Stuart Crosby Walch was born on 16 February 1917 at Hobart, Tasmania. His father was the Managing Director of the well-known Tasmanian family business, J. Walch and Sons, in Macquarie Street, Hobart.

Stuart was educated at The Hutchins School where he committed himself to sport and was considered prominent in football and cricket and was later remembered as one of the best footballers and oarsmen.  Stuart rowed in two school crews and on 28 April 1934 was a member of the winning Head of the River Crew.

Stuart left school at the end of the 1934 academic year to join his family’s company as a clerk. He spent some time in the militia but wanted to fly and so he applied for a cadetship with the RAAF. Along with Jack Kennedy he joined 1 Flying Training School’s 20 Course. He sailed to England in July 1937 to take up a short service commission in the RAF. After completing advanced flying training, he was posted on 8 January 1938 to 151 Squadron. The squadron converted to Hurricanes in December that year. Stuart was promoted to Flying Officer on 26 March 1939 and, by the outbreak of war, he was Sub Flight Leader of A Flight. On 15 May 1940 he and Jack Kennedy were posted to 238 Squadron as a flight commander. He was promoted to acting Flight Lieutenant the next day.

On 11 July 1940, the Luftwaffe sent a large formation from the Cherbourg Peninsular towards Portland. Stuart was one of six aircraft from 238 Squadron, along with three from another squadron, ordered to intercept. At noon, Stuart and his section fired on a Messerschmitt Me 110 south of Portland. Smoke began to pour from its engine before it burst into flames. They were credited with 238 Squadron’s first confirmed ‘scalp’.

It was a busy time and over the next few days Stuart flew a number of sorties. He followed his 11 July success with an unconfirmed third share in a downed Me 110 on 13 July, the same day Jack Kennedy died. On 20 July, he shot down a Messerschmitt Me 109 and was credited with a half share in its destruction. The next day he destroyed a Messerschmitt Me 110 and damaged another 110. On 26 July, he destroyed a Messerschmitt Me 109. Stuart continued to fly sorties over the next few days, but this was his last victory.

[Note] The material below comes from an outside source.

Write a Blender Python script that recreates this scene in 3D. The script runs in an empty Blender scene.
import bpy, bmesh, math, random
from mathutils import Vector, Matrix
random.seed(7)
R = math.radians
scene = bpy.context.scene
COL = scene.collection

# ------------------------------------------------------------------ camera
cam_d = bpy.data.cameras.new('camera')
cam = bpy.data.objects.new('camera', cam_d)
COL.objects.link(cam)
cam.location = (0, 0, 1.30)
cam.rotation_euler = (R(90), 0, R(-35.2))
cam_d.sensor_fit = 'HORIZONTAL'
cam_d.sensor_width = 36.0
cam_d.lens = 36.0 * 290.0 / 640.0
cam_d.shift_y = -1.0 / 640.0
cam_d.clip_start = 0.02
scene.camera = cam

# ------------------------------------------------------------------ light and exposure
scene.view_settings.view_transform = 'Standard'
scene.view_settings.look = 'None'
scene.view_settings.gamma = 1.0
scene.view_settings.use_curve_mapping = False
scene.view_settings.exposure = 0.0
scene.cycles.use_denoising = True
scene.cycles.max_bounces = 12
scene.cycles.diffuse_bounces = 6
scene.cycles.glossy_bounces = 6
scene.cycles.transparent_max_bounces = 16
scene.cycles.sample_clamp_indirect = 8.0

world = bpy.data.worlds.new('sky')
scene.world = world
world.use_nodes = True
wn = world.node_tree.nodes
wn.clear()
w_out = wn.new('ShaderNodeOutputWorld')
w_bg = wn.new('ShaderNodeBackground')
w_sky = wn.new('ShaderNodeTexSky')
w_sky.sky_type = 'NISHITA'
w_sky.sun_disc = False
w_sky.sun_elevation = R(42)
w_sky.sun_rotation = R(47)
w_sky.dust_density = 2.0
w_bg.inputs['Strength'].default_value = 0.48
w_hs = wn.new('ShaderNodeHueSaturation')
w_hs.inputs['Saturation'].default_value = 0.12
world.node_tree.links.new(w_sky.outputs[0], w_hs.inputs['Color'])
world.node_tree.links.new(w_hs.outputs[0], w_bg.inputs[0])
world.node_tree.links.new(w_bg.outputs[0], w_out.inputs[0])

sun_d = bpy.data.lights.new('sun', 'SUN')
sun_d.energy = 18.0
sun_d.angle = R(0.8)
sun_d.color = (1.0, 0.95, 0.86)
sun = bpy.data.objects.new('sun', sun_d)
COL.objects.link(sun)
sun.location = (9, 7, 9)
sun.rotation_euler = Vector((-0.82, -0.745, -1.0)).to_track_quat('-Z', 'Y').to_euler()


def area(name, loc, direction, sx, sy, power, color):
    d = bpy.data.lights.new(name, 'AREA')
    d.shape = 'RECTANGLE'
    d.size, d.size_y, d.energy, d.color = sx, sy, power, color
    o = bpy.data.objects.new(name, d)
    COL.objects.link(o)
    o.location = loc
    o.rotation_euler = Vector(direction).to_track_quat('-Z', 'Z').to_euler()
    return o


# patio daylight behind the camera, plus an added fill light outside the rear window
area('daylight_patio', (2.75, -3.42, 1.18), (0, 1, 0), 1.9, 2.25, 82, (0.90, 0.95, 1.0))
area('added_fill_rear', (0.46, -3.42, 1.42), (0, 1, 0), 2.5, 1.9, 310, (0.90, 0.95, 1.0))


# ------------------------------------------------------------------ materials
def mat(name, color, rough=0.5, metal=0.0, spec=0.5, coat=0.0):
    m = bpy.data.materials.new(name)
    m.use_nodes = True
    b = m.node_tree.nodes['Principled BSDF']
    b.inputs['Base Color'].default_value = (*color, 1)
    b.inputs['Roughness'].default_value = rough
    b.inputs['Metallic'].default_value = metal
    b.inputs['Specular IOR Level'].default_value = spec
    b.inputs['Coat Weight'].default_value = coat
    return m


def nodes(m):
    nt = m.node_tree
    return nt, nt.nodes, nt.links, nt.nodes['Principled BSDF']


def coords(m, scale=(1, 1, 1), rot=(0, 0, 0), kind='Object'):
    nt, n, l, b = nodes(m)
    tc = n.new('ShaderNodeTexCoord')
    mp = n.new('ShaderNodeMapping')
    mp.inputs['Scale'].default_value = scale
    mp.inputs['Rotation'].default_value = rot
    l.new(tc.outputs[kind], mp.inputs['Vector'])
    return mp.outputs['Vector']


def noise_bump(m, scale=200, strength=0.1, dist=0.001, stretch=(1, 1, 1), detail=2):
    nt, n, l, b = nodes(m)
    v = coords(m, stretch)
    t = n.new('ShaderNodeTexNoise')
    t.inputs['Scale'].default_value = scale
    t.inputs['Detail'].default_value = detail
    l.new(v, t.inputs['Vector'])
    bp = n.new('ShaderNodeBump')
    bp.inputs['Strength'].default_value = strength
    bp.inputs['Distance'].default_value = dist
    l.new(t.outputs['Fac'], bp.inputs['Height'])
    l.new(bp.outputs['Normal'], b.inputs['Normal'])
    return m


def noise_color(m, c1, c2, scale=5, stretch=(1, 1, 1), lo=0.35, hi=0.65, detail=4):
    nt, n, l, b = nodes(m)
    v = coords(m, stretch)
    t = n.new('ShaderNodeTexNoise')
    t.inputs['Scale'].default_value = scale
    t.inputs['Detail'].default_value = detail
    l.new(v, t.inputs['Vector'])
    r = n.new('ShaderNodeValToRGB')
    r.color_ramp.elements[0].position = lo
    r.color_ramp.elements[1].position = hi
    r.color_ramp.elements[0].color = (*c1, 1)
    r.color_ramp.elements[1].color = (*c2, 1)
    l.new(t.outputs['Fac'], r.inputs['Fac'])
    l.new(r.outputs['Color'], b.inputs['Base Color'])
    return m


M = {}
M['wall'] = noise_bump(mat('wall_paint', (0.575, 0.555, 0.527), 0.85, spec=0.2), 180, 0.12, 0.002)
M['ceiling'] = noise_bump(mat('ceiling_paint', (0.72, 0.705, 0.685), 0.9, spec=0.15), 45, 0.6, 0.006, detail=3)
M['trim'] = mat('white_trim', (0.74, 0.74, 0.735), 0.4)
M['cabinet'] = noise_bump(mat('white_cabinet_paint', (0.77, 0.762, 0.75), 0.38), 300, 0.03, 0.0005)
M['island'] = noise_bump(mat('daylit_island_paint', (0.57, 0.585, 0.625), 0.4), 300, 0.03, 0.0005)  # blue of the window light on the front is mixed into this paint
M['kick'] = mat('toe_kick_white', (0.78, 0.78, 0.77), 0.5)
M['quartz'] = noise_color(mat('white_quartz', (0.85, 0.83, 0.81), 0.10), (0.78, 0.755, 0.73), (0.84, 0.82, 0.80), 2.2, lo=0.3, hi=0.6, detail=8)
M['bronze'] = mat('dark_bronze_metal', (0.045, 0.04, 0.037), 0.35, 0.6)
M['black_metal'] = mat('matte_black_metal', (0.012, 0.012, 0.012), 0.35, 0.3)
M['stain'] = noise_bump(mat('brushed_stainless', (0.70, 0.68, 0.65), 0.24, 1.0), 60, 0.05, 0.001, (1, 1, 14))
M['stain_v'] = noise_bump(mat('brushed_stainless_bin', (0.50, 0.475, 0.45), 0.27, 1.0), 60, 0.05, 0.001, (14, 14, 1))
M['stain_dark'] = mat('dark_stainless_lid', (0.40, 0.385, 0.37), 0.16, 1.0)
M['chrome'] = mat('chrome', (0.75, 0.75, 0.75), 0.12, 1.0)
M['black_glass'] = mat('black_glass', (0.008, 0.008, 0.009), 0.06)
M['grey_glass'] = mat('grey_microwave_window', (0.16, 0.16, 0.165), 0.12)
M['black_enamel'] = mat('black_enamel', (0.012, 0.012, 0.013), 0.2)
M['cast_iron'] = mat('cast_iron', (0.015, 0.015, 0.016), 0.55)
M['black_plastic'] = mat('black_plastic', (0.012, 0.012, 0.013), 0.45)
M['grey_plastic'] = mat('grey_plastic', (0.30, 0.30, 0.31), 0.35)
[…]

Shortly after 10 am on 11 August, 238 Squadron left to patrol Portland. They met a large enemy force and about five miles south of Swanage, the whole of Blue section, led by Stuart was lost. Stuart, aged 23-years-old, was the third Australian to die in the Battle of Britain.

Stuart Crosby Walch's body was never recovered. He is the only Tasmanian to appear on the Battle of Britain Honour Roll in Westminster Abbey.